2016年10月22日土曜日

The Kilimanjaro Darkjazz Ensemble/Mutations

オランダはユトレヒトのダークジャズバンドのEP。
2009年にAd Noiseamからリリースされた。私はこのバンドが好きでいくつか音源を持っているのだが、すでに解散済みということもあってなかなか集めるのが大変。2016年にドイツのDenovali Recordsから再発されるということで購入した。手っ取り早く聞きたかったのでデジタル版を購入したが、CDでもアナログでもカセットでも良いのでマテリアルで欲しくなっている。

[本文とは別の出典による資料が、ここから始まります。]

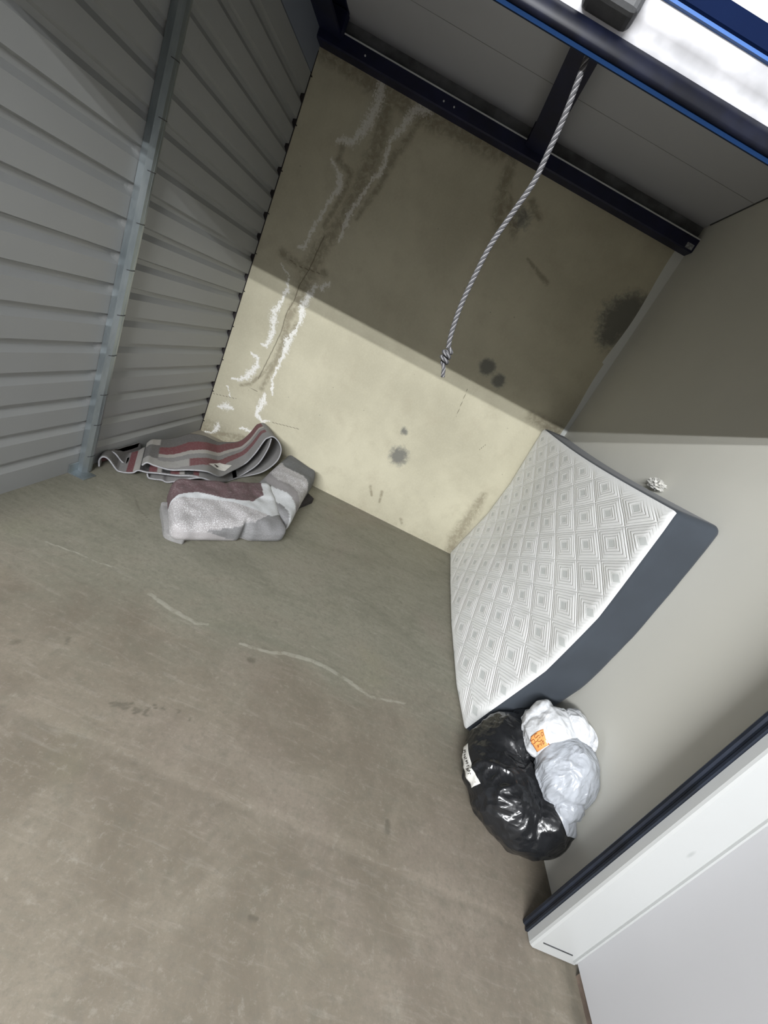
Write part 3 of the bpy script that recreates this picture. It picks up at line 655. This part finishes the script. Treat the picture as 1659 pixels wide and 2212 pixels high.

中心メンバーにBong-Raとしてブレイクコアのジャンルで活躍するJason Kohnenがいる。彼はベースとプログラミングを担当しているようだ。もともと彼きっかけでこのバンドを知ったんだっけな。もうおぼえていないが。このバンドにはブレイクコアらしさは皆無。バンド名がその音楽をよく表現しているが、暗いジャズを演奏するバンド。どのくらい暗いのかというと、ジャズといっても色々あるのだろうが、私の頭に浮かぶのは即興要素の強い、ドラム、ベース、ピアノ、あとはトランペットなどの管楽器でかなり激しくも楽しい音楽というイメージがあるけど、このバンドに関しては楽器のメンツというスタートラインは確かにジャズなのだろうが、その音の出し方は全然違う。全てが抑えられていて、静かだ。速度も極めてゆっくりしているし、曲によってはドラムがリズムを作っていなかったりする。ジャズというと踊れたりするイメージだけど、全然踊れる感じはしない。わかりやすく派手なメロディラインもない。オシャレというにはだいぶ陰鬱すぎる。内にこもったような音楽で、個人的には夜霧のようだ。明け方近くに足元にふわふわと巻きついてくる。思わず驚いて足をぶらぶら振ってしまうような小さい驚きと、それから別にじっとしててもいいじゃんととわかってリラックスする感じ。足を止めて目を閉じる。そうしていくと霧がその存在感を増していき、目を閉じている間にすっっぽりと全身を包んでしまっているような、そんな感じの音楽だ。暗い音楽というとメタルやハードコアなどの音楽だとその苛烈な攻撃性で持って「俺VSオマエ」という対立構造になってどんどん陰惨になっていくが(そういうの大好き)、このバンドは内向きにゆっくり沈んでいく、まさにダウンワードスパイラル。ninはひたすら自己嫌悪に落ち込んでいったのだが、こちらはもっとナチュラルだ。自然現象をバンドアンサンブルで持って写し取ろう試みにも感じられる。暗いというのはつまりその写しにかかるフィルターのようなものかもしれない。
Bong-Raらしさというわけではないが、比較的人造的なビートがオーガニックな上物と混じり合う2曲目「Munchen」。そしてラスト「Avian Lung」は「Seneca」(私が一番好きな曲)の別バージョンで初めて聞いたときは本当テンション上がってしまった。こちらは歌が排除されているのだが、その分曲自体の良さを存分に楽しむことができる。

儚いが非常に饒舌な音楽だ。ただそれを日常的な言葉で翻訳するのが大変難しい。あなたの気持ちを文字にすることは非常に困難だが、だからと言って存在しないわけではない。そういった意味では非常に感情的だ。今作も本当かっこいい。是非どうぞ。